Spherical Gaussian series

Intro and backstory

About 4 years ago now I ran into Spherical Gaussian (SG) math in a few different publications in a row, enough that it triggered the pattern detection in my brain. All were using SGs to approximate specular lobes. I remember feeling very similar 10 years prior when Spherical Harmonics were starting to become all the rage. Back with SH I noticed it fairly early, primarily from Tom Forsyth's slides on the topic and took the time to dig into the math and make sure I had this new useful thing in my toolbox. Doing so has proven to be well worth the time. I decided that I should do the same again and learn SGs and related math, in particular to build up a toolbox of operations I can do with them. Maybe it would prove as useful as SH has.

In the years since I'd say it has certainly been worth the effort. I don't think I can say it has proven as useful as SH has been to computer graphics but it was still worth learning. I intended to write up what I had found and share the toolbox of equations compiled in a centralized place at the very least. Unfortunately laziness and procrastination got in the way.

Also scope creep. About 3 years ago I mentioned to David Neubelt that I intended to write this up and he too had done a lot of work with SGs at Ready at Dawn so we decided we'd collaborate and write a joint paper and submit it to JCGT. The intention was to make something similar to Stupid Spherical Harmonics (SH) Tricks but for SG. That scope and seriousness is much larger than a simple single author blog post. We worked on derivations to all the formulas, wanted to have quality solutions to cube map fitting, multiple use cases proven in production, and a ton of other things to make it an exhaustive, professional, and ultimately great paper. This was much more than I ever intended as a simple blog post.

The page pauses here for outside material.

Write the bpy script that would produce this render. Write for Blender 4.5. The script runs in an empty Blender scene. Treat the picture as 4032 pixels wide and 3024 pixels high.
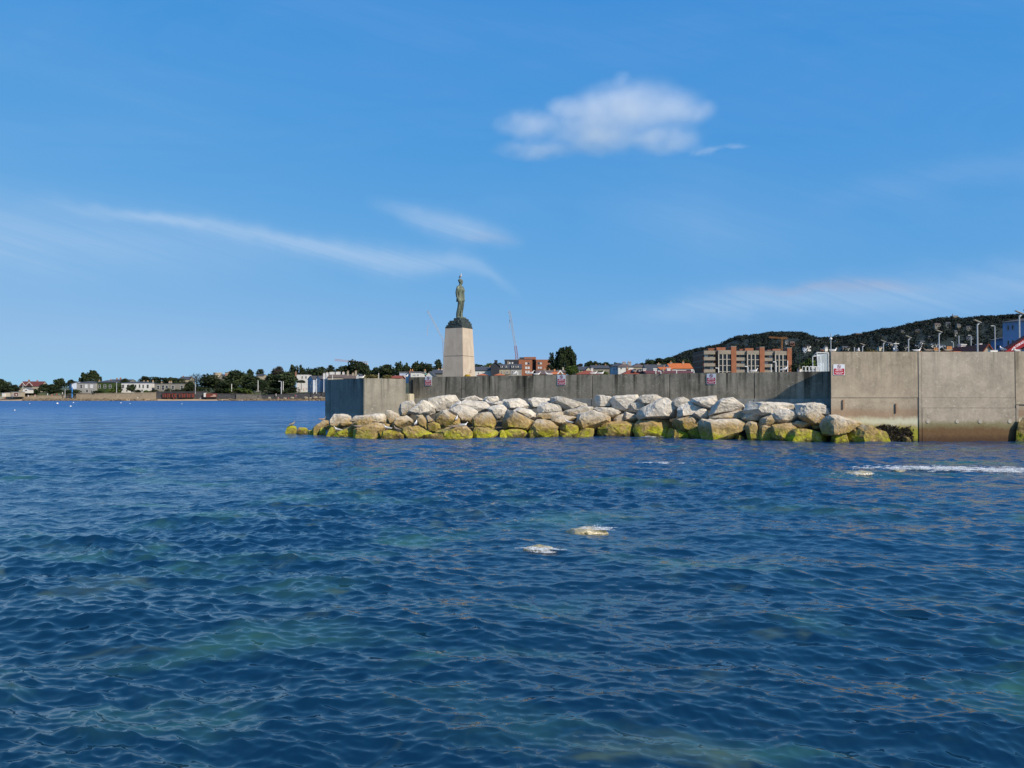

I still think that paper we had in mind would be great to exist but the actual end result is it bloated the expectation of what either of us had the bandwidth or maybe the attention span to complete and after a couple of months of work the unfinished paper regretfully stagnated.

A year went by and eventually MJP of Ready at Dawn did in fact do a blog series write up on Spherical Gaussians. It is excellent and I suggest you read it before continuing if you haven't already. There are still some things I intended to cover that he did not as well as things he did that I never have done nor planned to cover so I think these should compliment each other well.

It is a royal shame I have not posted this in the 3+ years since I intended to. I had even promised folks publicly a write up was coming and then didn't deliver. I haven't posted anything on this blog since then in fact. I hope to do better and hopefully finally getting this out will unclog the pipes.